** begin **

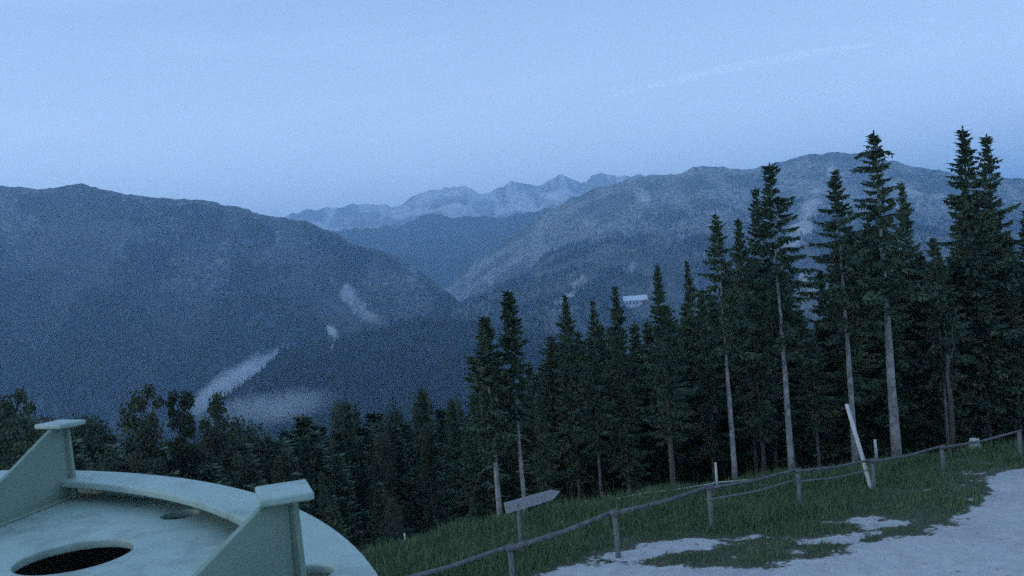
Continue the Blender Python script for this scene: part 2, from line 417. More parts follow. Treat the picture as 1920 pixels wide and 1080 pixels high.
def mountain(name, ridge, D, Db, zb, m, amp, wl, nc=420, nr=170, rock=None, jag=4., pw=.5, seed=1, Dright=None, jw=60., bare=0., jr=False):
    rp = np.array(ridge, float)
    pxs = np.linspace(rp[0, 0], rp[-1, 0], nc); pys = np.interp(pxs, rp[:, 0], rp[:, 1])
    # soften the polyline a little
    kk = np.ones(7) / 7; pe = np.concatenate([[pys[0]] * 3, pys, [pys[-1]] * 3]); pys = np.convolve(pe, kk, 'valid')
    d = FW[None] * FPX + np.outer(pxs - 960, R_) + np.outer(540 - pys, UP)
    hor = np.hypot(d[:, 0], d[:, 1]); d = d / hor[:, None]
    Dr = np.interp(pxs, [rp[0, 0], rp[-1, 0]], [D, Dright or D])
    zr = H + d[:, 2] * Dr
    nb = 8
    v = np.concatenate([np.linspace(0, 1, nr), 1 + np.linspace(.03, .35, nb)])[:, None]
    dist = Db + (Dr[None] - Db) * v
    vv = np.minimum(v, 1)
    z = zb + (zr[None] - zb) * ((1 - pw) * vv + pw * vv ** 2)
    z = z - np.where(v > 1, (v - 1) * (zr[None] - zb) * .9, 0)
    x = d[None, :, 0] * dist; y = d[None, :, 1] * dist
    w = np.clip(v * 4, 0, 1) * (1 - .95 * np.clip((v - .45) / .45, 0, 1))
    f = fbm(x / wl, y / wl, 6, seed, True)
    z = z + amp * w * (np.clip(f, -1.2, 1.1) - .3) + np.where(v <= 1.02, jag * np.clip((v - .8) / .2, 0, 1) * (fbm(x / jw, y / jw, 5, seed + 8, jr) - (.4 if jr else 0)), 0)
    P = np.stack([x, y, z], -1).reshape(-1, 3)
    nt = len(v)
    i = np.arange((nt - 1) * (nc - 1)); r = i // (nc - 1); c = i % (nc - 1); a = r * nc + c
    F = np.c_[a, a + 1, a + nc + 1, a + nc]
    me = mesh_from(name, P, F, m, True)
    u, w_ = proj(P)
    rk = np.zeros(len(P))
    gx_ = fbm(P[:, 0] / 130., P[:, 1] / 130., 4, seed + 3)
    for (ex, ey, ax, ay, ang, s) in (rock or []):
        ca, sa = math.cos(rad(ang)), math.sin(rad(ang))
        dx = (u - ex); dy = (w_ - ey)
        q = ((dx * ca + dy * sa) / ax) ** 2 + ((-dx * sa + dy * ca) / ay) ** 2
        rk = np.maximum(rk, s * np.exp(-q) * (1 + .7 * gx_))
    vg = np.repeat(v[:, 0], nc)
    gl = fbm(P[:, 0] / 210., P[:, 1] / 330., 5, seed + 5, True)
    rk = np.maximum(rk, bare * np.clip((vg - .30) / .45, 0, 1) * np.clip(.30 + .75 * gl, 0, 1.0))
    attr(me, 'rock', rk)
    o = tag(add(name, me), kind='structure')
    return P, rk, (nr, nc)

def cone_forest(name, P, rk, shape, n, hmin, hmax, seed, label, maxrow=1.0):
    """thousands of small conifers standing on a mountain side: one mass"""
    r = np.random.RandomState(seed); nr, nc = shape
    G = P[:nr * nc].reshape(nr, nc, 3); K = rk[:nr * nc].reshape(nr, nc)
    a = r.uniform(.1, (nr - 1.01) * maxrow, n * 2); b = r.uniform(0, nc - 1.01, n * 2)
    ia, ib = a.astype(int), b.astype(int); fa, fb = (a - ia)[:, None], (b - ib)[:, None]
    p = (G[ia, ib] * (1 - fa) + G[ia + 1, ib] * fa) * (1 - fb) + (G[ia, ib + 1] * (1 - fa) + G[ia + 1, ib + 1] * fa) * fb
    dens = .62 + 1.0 * fbm(p[:, 0] / 150., p[:, 1] / 150., 5, seed) - 1.6 * K[ia, ib]
    p = p[r.rand(len(p)) < dens][:n]; n = len(p)
    h = r.uniform(hmin, hmax, n); w = h * r.uniform(.16, .24, n); t0 = r.uniform(0, 6.28, n)
    V = np.empty((n, 6, 3))
    for k in range(5):
        t = t0 + k * 2 * math.pi / 5; ww = w * r.uniform(.75, 1.25, n)
        V[:, k] = p + np.c_[ww * np.cos(t), ww * np.sin(t), -.06 * h]
    V[:, 5] = p + np.c_[np.zeros(n), np.zeros(n), h]
    F = np.array([(k, (k + 1) % 5, 5) for k in range(5)])
    F = (np.arange(n)[:, None, None] * 6 + F[None]).reshape(-1, 3)
    me = mesh_from(name, V.reshape(-1, 3), F, M_needle_far)
    tag(add(name, me), label, 'forest', kind='stuff')
M_needle_far = foliage('far_conifers', (.004, .009, .008), (.010, .020, .017), (.050, .062, .048))
M_needle_far.node_tree.nodes['Noise Texture'].inputs['Scale'].default_value = .012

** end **

> WHAT THE EXERCISE ASKS
Without the images, write out each line of the data verbatim.

> EXERCISE RESPONSE
Continue the Blender Python script for this scene: part 2, from line 417. More parts follow. Treat the picture as 1920 pixels wide and 1080 pixels high.
def mountain(name, ridge, D, Db, zb, m, amp, wl, nc=420, nr=170, rock=None, jag=4., pw=.5, seed=1, Dright=None, jw=60., bare=0., jr=False):
    rp = np.array(ridge, float)
    pxs = np.linspace(rp[0, 0], rp[-1, 0], nc); pys = np.interp(pxs, rp[:, 0], rp[:, 1])
    # soften the polyline a little
    kk = np.ones(7) / 7; pe = np.concatenate([[pys[0]] * 3, pys, [pys[-1]] * 3]); pys = np.convolve(pe, kk, 'valid')
    d = FW[None] * FPX + np.outer(pxs - 960, R_) + np.outer(540 - pys, UP)
    hor = np.hypot(d[:, 0], d[:, 1]); d = d / hor[:, None]
    Dr = np.interp(pxs, [rp[0, 0], rp[-1, 0]], [D, Dright or D])
    zr = H + d[:, 2] * Dr
    nb = 8
    v = np.concatenate([np.linspace(0, 1, nr), 1 + np.linspace(.03, .35, nb)])[:, None]
    dist = Db + (Dr[None] - Db) * v
    vv = np.minimum(v, 1)
    z = zb + (zr[None] - zb) * ((1 - pw) * vv + pw * vv ** 2)
    z = z - np.where(v > 1, (v - 1) * (zr[None] - zb) * .9, 0)
    x = d[None, :, 0] * dist; y = d[None, :, 1] * dist
    w = np.clip(v * 4, 0, 1) * (1 - .95 * np.clip((v - .45) / .45, 0, 1))
    f = fbm(x / wl, y / wl, 6, seed, True)
    z = z + amp * w * (np.clip(f, -1.2, 1.1) - .3) + np.where(v <= 1.02, jag * np.clip((v - .8) / .2, 0, 1) * (fbm(x / jw, y / jw, 5, seed + 8, jr) - (.4 if jr else 0)), 0)
    P = np.stack([x, y, z], -1).reshape(-1, 3)
    nt = len(v)
    i = np.arange((nt - 1) * (nc - 1)); r = i // (nc - 1); c = i % (nc - 1); a = r * nc + c
    F = np.c_[a, a + 1, a + nc + 1, a + nc]
    me = mesh_from(name, P, F, m, True)
    u, w_ = proj(P)
    rk = np.zeros(len(P))
    gx_ = fbm(P[:, 0] / 130., P[:, 1] / 130., 4, seed + 3)
    for (ex, ey, ax, ay, ang, s) in (rock or []):
        ca, sa = math.cos(rad(ang)), math.sin(rad(ang))
        dx = (u - ex); dy = (w_ - ey)
        q = ((dx * ca + dy * sa) / ax) ** 2 + ((-dx * sa + dy * ca) / ay) ** 2
        rk = np.maximum(rk, s * np.exp(-q) * (1 + .7 * gx_))
    vg = np.repeat(v[:, 0], nc)
    gl = fbm(P[:, 0] / 210., P[:, 1] / 330., 5, seed + 5, True)
    rk = np.maximum(rk, bare * np.clip((vg - .30) / .45, 0, 1) * np.clip(.30 + .75 * gl, 0, 1.0))
    attr(me, 'rock', rk)
    o = tag(add(name, me), kind='structure')
    return P, rk, (nr, nc)

def cone_forest(name, P, rk, shape, n, hmin, hmax, seed, label, maxrow=1.0):
    """thousands of small conifers standing on a mountain side: one mass"""
    r = np.random.RandomState(seed); nr, nc = shape
    G = P[:nr * nc].reshape(nr, nc, 3); K = rk[:nr * nc].reshape(nr, nc)
    a = r.uniform(.1, (nr - 1.01) * maxrow, n * 2); b = r.uniform(0, nc - 1.01, n * 2)
    ia, ib = a.astype(int), b.astype(int); fa, fb = (a - ia)[:, None], (b - ib)[:, None]
    p = (G[ia, ib] * (1 - fa) + G[ia + 1, ib] * fa) * (1 - fb) + (G[ia, ib + 1] * (1 - fa) + G[ia + 1, ib + 1] * fa) * fb
    dens = .62 + 1.0 * fbm(p[:, 0] / 150., p[:, 1] / 150., 5, seed) - 1.6 * K[ia, ib]
    p = p[r.rand(len(p)) < dens][:n]; n = len(p)
    h = r.uniform(hmin, hmax, n); w = h * r.uniform(.16, .24, n); t0 = r.uniform(0, 6.28, n)
    V = np.empty((n, 6, 3))
    for k in range(5):
        t = t0 + k * 2 * math.pi / 5; ww = w * r.uniform(.75, 1.25, n)
        V[:, k] = p + np.c_[ww * np.cos(t), ww * np.sin(t), -.06 * h]
    V[:, 5] = p + np.c_[np.zeros(n), np.zeros(n), h]
    F = np.array([(k, (k + 1) % 5, 5) for k in range(5)])
    F = (np.arange(n)[:, None, None] * 6 + F[None]).reshape(-1, 3)
    me = mesh_from(name, V.reshape(-1, 3), F, M_needle_far)
    tag(add(name, me), label, 'forest', kind='stuff')
M_needle_far = foliage('far_conifers', (.004, .009, .008), (.010, .020, .017), (.050, .062, .048))
M_needle_far.node_tree.nodes['Noise Texture'].inputs['Scale'].default_value = .012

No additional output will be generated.